▶ What to produce:
Your answer is a single number: the count of lines that contain the string "script".
(begin)
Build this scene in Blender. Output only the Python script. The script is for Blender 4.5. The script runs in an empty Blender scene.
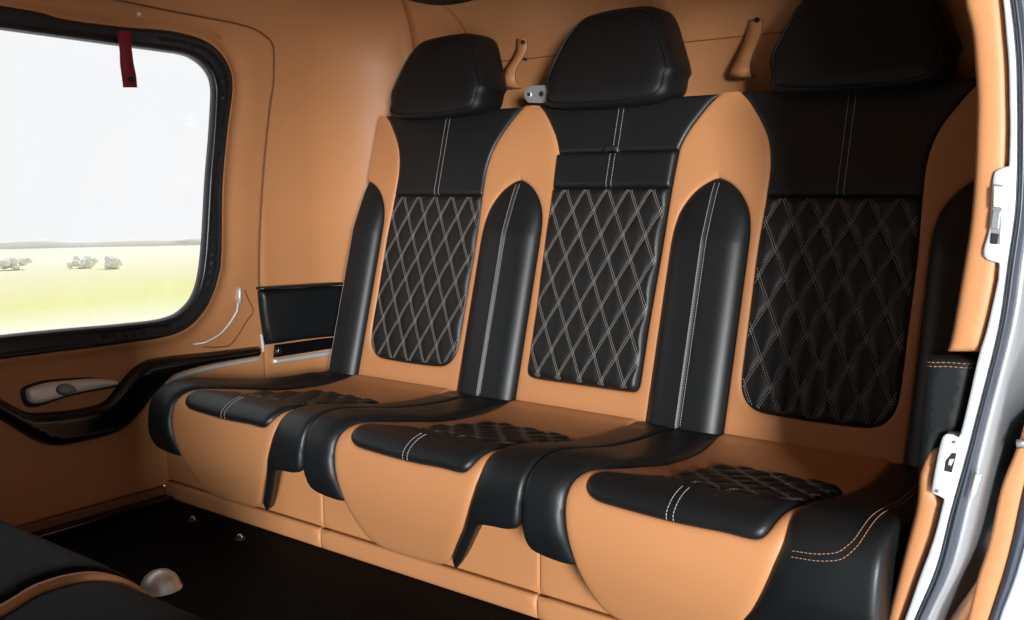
import bpy, bmesh, math, random
import numpy as np
from mathutils import Vector, Matrix
from mathutils.geometry import delaunay_2d_cdt
random.seed(4); rng = np.random.default_rng(4)
S = bpy.context.scene
C = S.collection
# ------------------------------------------------------------------ camera
FPX, YAW, PITCH = 936.33, 0.63725, 0.12424
CP = np.array([1.86597, -1.72842, 0.47882])
cy, sy, cp, sp = math.cos(YAW), math.sin(YAW), math.cos(PITCH), math.sin(PITCH)
FF = np.array([-sy*cp, cy*cp, -sp]); RR = np.array([cy, sy, 0.0]); UU = np.cross(RR, FF)
cam = bpy.data.cameras.new('camera'); co = bpy.data.objects.new('camera', cam); C.objects.link(co)
cam.sensor_width = 36; cam.lens = FPX/1024*36; cam.clip_start = 0.02; cam.clip_end = 300
M = Matrix(((RR[0], UU[0], -FF[0], CP[0]), (RR[1], UU[1], -FF[1], CP[1]), (RR[2], UU[2], -FF[2], CP[2]), (0, 0, 0, 1)))
co.matrix_world = M
S.camera = co
def ray(u, v): return RR*(u-512)/FPX - UU*(v-310)/FPX + FF
def on(u, v, ax, val):                     # photo measurement -> point on an axis plane
    d = ray(u, v); return CP + d*(val-CP[ax])/d[ax]
W = 0.52                                   # seat pitch
KB = 0.27                                  # rake of the backrests
FLOOR = -0.265
XL, XR, YR = -0.155, 1.64, 0.33            # cabin side walls, rear wall
YP = -0.435                                # front of the seat base

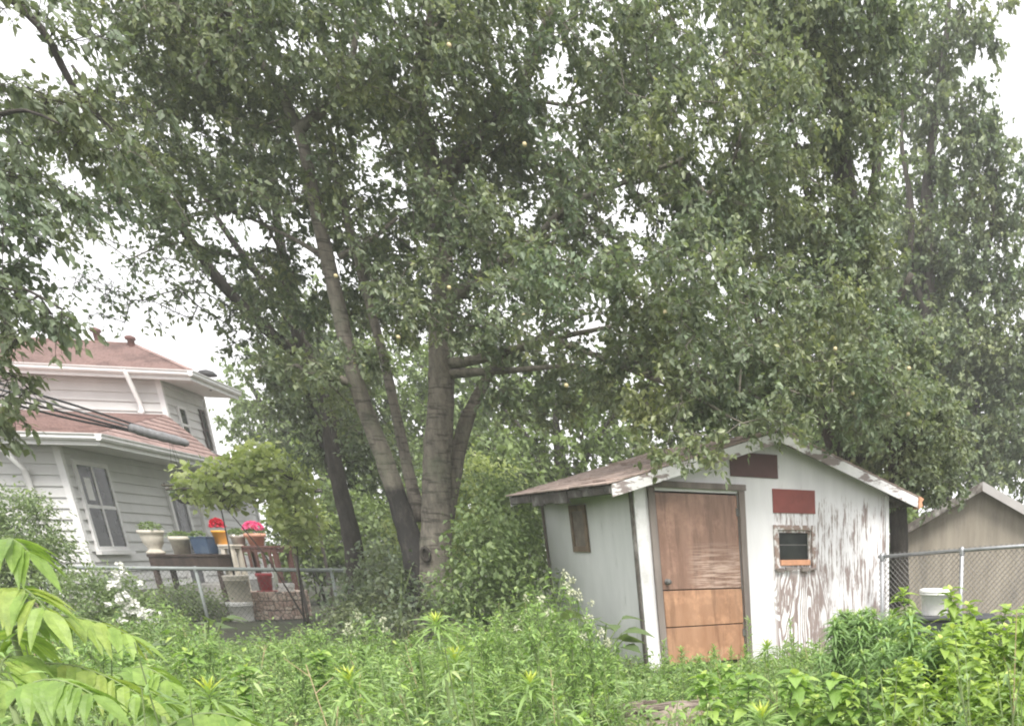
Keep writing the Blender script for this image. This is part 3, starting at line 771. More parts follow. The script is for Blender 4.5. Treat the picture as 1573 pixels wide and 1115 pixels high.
# ================================================================== POTS, BENCHES, BUCKETS
GP = 'pots on the benches behind the wire fence'
def bush(A, c, r, n, L, W, tone=(.1, .8), prof='ovate'):
    d = rand_dir(n); d[:, 2] = np.abs(d[:, 2]) * .9 - .15
    p = np.array(c) + d * np.array(r) * (rng.random(n) ** .4)[:, None]
    return A.blades(p, unit(d + rand_dir(n) * .6), np.repeat([[0, 0, 1.]], n, 0) + rng.normal(0, .3, (n, 3)), L * rng.uniform(.7, 1.2, n), W, .3, 2, prof, .2, rng.uniform(*tone, n))
def pot(name, label, loc, prof, mat, plant=None, flower=None, ax=1):
    r = thing(name, label, 'flower pot', loc, group=GP); r.scale = (.84,) * 3
    Acc().lathe(prof, 20, ax=ax).build('pot', mat, r, True)
    h = prof[-2][1]; rad = max(p[0] for p in prof) * .8
    Acc().lathe([(rad * 1.02, h - .06), (.001, h - .05)], 16, ax=ax).build('soil', M_DARKWOOD, r)
    if plant:
        A = Acc(); bush(A, (0, 0, h + plant * .35), (rad * 1.15, rad * 1.1, plant * .7), 150, .10, .05); A.build('foliage', M_SHRUB, r)
    if flower:
        A = Acc(); n = 90; d = rand_dir(n); d[:, 2] = np.abs(d[:, 2]); p = np.array([0, 0, h + .10]) + d * [rad, rad, .16]
        for k in range(4): A.blades(p, unit(rand_dir(n) + d), rand_dir(n), .065, .06, .1, 1, 'ovate', .15)
        A.build('flowers', flower, r)
    return r
YB = 19.6
bz = at(277, 850, YB)[2]
def bench(name, label, x0, x1, y, Y, depth, top_t, apron, mat, legs_slats=0):
    a, c = at(x0, y, Y), at(x1, y, Y); z = (a[2] + c[2]) / 2; w = c[0] - a[0]
    r = thing(name, label, 'bench', [(a[0] + c[0]) / 2, Y + depth / 2, 0])
    Acc().box((-w / 2, -depth / 2, z - top_t), (w / 2, depth / 2, z)).build('top', mat, r, bevel=.008)
    if apron: Acc().box((-w / 2 + .02, -depth / 2 + .02, z - top_t - apron), (w / 2 - .02, depth / 2 - .02, z - top_t - .002)).build('apron', mat, r)
    for sx_ in (-1, 1):
        for sy_ in (-1, 1):
            x = sx_ * (w / 2 - .07); yy = sy_ * (depth / 2 - .07); Acc().box((x - .04, yy - .04, 0), (x + .04, yy + .04, z - top_t - apron - .002)).build('leg', mat, r)
    for k in range(legs_slats):
        x = -w / 2 + .16 + k * (w - .32) / max(1, legs_slats - 1); Acc().box((x - .03, -depth / 2 + .01, z - top_t - .42), (x + .03, -depth / 2 + .03, z - top_t - .003)).build('slat', mat, r)
    return z
zb = bench('potting_bench', 'dark wooden potting bench carrying three large planters', 224, 333, 851, YB, .6, .05, .22, M_DARKWOOD)
def on(x, Y, z): p = at(x, 850, Y); return [p[0], p[1], z]
pot('planter_urn', 'large cream urn with dark green plant, leftmost on the dark bench', on(240, YB + .28, zb), [(.001, 0), (.19, 0), (.2, .05), (.14, .1), (.14, .15), (.2, .24), (.235, .40), (.24, .47), (.275, .50), (.275, .56), (.24, .56), (.001, .5)], M_CREAM, .2)
pot('flower_pot', 'plain beige pot with small plant, middle of the dark bench', on(281, YB + .28, zb), [(.001, 0), (.17, 0), (.2, .32), (.225, .33), (.225, .42), (.2, .42), (.001, .38)], M_CREAM, .1)
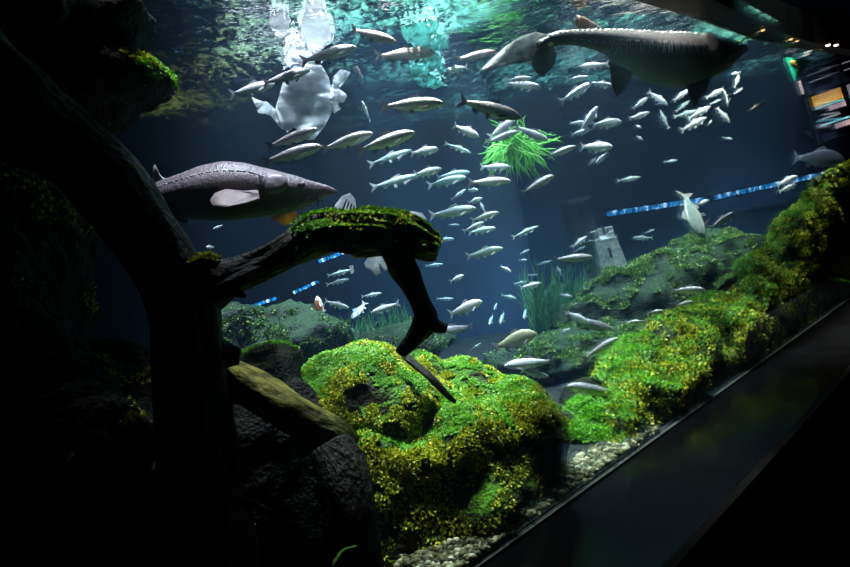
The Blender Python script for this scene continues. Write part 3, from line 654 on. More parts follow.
def Dmin(x, y, D, m=.25):
    X = P(x, y, 1.).x; k = GN.y + GN.x * X
    return min(8.2, max(D, (GD + m) / k)) if k > .05 else min(D, 8.2)
# ------------------------------------------------------------------ glare shapes and reflection sheets at the surface
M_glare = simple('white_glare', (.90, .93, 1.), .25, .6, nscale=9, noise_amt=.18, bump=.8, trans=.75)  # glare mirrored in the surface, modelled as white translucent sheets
M_teal = simple('turquoise_reflection', (.30, .80, .58), .6, .3, nscale=10, noise_amt=.35, bump=.5, trans=.45)  # mossy rocks mirrored in the surface, painted as turquoise sheets
def sheet(name, outl, D, mat, label, cat, th=.03, wav=.05, seed=1, parent=None, dy=0., jag=0.):
    """rippled sheet with thickness, cut to an outline"""
    c = P(*outl[0], D); bm = bmesh.new(); rg = random.Random(seed)
    pts = []
    n = len(outl)
    for i in range(n):
        a, b = Vector(outl[i]), Vector(outl[(i + 1) % n]); k = max(1, int((b - a).length / 3))
        for j in range(k):
            q = a.lerp(b, j / k); q += Vector((rg.uniform(-1, 1), rg.uniform(-1, 1))) * jag; pts.append(q)
    vs = [bm.verts.new((q.x, q.y, 0)) for q in pts]
    f = bm.faces.new(vs); bmesh.ops.triangulate(bm, faces=[f])
    bmesh.ops.subdivide_edges(bm, edges=bm.edges[:], cuts=2, use_grid_fill=True); bmesh.ops.triangulate(bm, faces=bm.faces[:])
    for v in bm.verts:
        x, y = v.co.x, v.co.y
        d = D + dy * (y - outl[0][1]) / 100 + wav * (math.sin(x * .35 + seed) + math.sin(y * .22 + x * .1) + 1.5 * mn.noise(Vector((x * .12, y * .12, seed))))
        v.co = P(x, y, Dmax(x, y, d, 1.86 + .02 * math.sin(x))) - c
    bmesh.ops.recalc_face_normals(bm, faces=bm.faces)
    r = bmesh.ops.extrude_face_region(bm, geom=bm.faces[:]); vv = [g for g in r['geom'] if isinstance(g, bmesh.types.BMVert)]
    bmesh.ops.translate(bm, verts=vv, vec=(0, th, 0)); bmesh.ops.recalc_face_normals(bm, faces=bm.faces)
    o = link(name, bm_mesh(name, bm, False), mat, parent, c if parent is None else None)
    o.data.polygons.foreach_set('use_smooth', [True] * len(o.data.polygons))
    if label: tag(o, label, cat)
    return o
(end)
▶ Task output:
3